Em 2021 os advogados, em referendo, afirmaram maioritariamente querer poder descontar para a Caixa de Previdência dos Advogados e Solicitadores (CPAS) ou para a Segurança Social. O tema foi bandeira de campanha e continua na agenda da bastonária, que já se reuniu com a ministra da Justiça e aguarda agora nova reunião, à qual se deve juntar também a ministra do Trabalho, Solidariedade e Segurança Social.
"Uma coisa é certa: Este assunto tem que ser estudado e tratado e tem que se encontrar uma solução. [...] Isto não pode continuar", disse Fernanda de Almeida Pinheiro.
E, ainda que as questões em causa sejam um "problema de classe" profissional, a bastonária sublinha que se colocam "de forma mais incisiva" às mulheres, em alinhamento com restante sociedade, onde as mulheres "continuam a ter uma dificuldade imensa" de acesso a cargos de topo, apesar das qualificações superiores às dos homens, e de acesso e participação no espaço público, por ser sobre elas que continuam a recair a maioria das tarefas domésticas e de cuidados de crianças e idosos, retirando-lhes tempo para a vida pública.
"A Ordem dos Advogados não pode deixar de assinalar com toda a veemência esta realidade de uma desigualdade que persiste que tem que ser combatida com eficácia e com resultados", disse.
A partir das 15:00, a Ordem debate violência obstétrica, "até por desconhecimento de que ela existe"; e a exploração da imagem da mulher, para contrariar uma objetificação da mulher nos media, nas redes sociais ou na publicidade.
Fernanda de Almeida Pinheiro critica aquilo que apelida de "ditadura para com as mulheres" e de sentimento de posse que a sociedade ainda encarna em relação às mulheres e ao entendimento do que deve ser o seu papel e o seu comportamento em público.
"As mulheres que estão no poder estão constantemente a ser julgadas, não é pela sua imagem, é por tudo o que diz respeito a si próprias como se a sociedade fosse proprietária do corpo da mulher", disse, apontando o seu próprio exemplo.
Na campanha para o cargo de bastonária um dos temas em debate foram as 'écharpes' da única candidata mulher, mas nunca as gravatas dos adversários, sublinhou ironicamente.

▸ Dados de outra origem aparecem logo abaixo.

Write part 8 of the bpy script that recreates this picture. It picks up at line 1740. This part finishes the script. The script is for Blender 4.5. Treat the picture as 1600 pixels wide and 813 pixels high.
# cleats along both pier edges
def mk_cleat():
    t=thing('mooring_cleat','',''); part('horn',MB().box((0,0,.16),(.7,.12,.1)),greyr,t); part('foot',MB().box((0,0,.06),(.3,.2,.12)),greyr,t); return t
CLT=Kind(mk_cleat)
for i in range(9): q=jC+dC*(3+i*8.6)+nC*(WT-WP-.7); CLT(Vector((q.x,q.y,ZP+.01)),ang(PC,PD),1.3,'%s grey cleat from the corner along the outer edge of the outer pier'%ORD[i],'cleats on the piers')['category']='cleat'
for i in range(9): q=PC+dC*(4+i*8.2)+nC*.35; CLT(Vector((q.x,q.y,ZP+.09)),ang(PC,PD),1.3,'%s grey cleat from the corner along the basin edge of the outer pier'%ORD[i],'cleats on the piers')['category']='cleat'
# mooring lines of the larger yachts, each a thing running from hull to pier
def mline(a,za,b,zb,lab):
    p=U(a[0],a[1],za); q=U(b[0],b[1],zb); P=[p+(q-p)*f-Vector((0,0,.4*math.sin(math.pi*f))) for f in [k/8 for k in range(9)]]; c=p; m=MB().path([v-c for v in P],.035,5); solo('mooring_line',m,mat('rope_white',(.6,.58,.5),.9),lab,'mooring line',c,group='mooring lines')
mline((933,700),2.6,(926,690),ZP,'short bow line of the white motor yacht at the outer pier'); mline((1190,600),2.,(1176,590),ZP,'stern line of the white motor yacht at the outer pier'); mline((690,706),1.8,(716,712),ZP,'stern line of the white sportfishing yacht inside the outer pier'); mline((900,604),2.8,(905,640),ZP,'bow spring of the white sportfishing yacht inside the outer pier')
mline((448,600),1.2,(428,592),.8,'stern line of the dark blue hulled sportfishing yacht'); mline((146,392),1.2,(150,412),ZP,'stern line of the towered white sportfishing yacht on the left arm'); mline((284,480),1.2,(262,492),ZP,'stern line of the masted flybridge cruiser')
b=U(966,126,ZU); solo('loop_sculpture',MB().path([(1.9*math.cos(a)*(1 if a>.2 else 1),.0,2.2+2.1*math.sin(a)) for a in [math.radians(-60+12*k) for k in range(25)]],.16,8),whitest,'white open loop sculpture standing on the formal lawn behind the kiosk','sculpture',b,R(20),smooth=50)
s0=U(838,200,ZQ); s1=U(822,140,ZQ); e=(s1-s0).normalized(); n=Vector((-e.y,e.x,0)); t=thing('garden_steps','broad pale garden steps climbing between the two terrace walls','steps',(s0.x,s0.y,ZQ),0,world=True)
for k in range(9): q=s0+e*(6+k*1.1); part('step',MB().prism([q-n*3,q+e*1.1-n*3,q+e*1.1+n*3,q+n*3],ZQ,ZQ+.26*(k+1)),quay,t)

"Ninguém diz a um homem que não sabe vestir-se, que não tem o penteado ou os sapatos adequados. Esse tipo de comentários e críticas é feito às mulheres e não aos homens. Uma coisa é criticar um titular de um cargo politicamente, outra coisa é estarmos a atacar pessoalmente os titulares desses cargos e com este tipo de argumentos. [...] Aquilo que me tem que ser apontado e criticado são as minhas decisões políticas, a ideia que tenho para a classe, esse é o tipo de discussão que eu muito gostaria de ver publicamente feita", disse.
A bastonária reconhece que já "há muito caminho feito" e que Portugal tem boas leis de paridade, mas diz ser necessário fazer mais para se efetivar a "esperança na mudança do mundo" que um dia uma jovem estagiária lhe manifestou por numa sala de tribunal os únicos homens que encontrou serem os arguidos e à qual Fernanda de Almeida Pinheiro respondeu, com um sorriso, que essa já era a realidade quando era ela própria uma estagiária.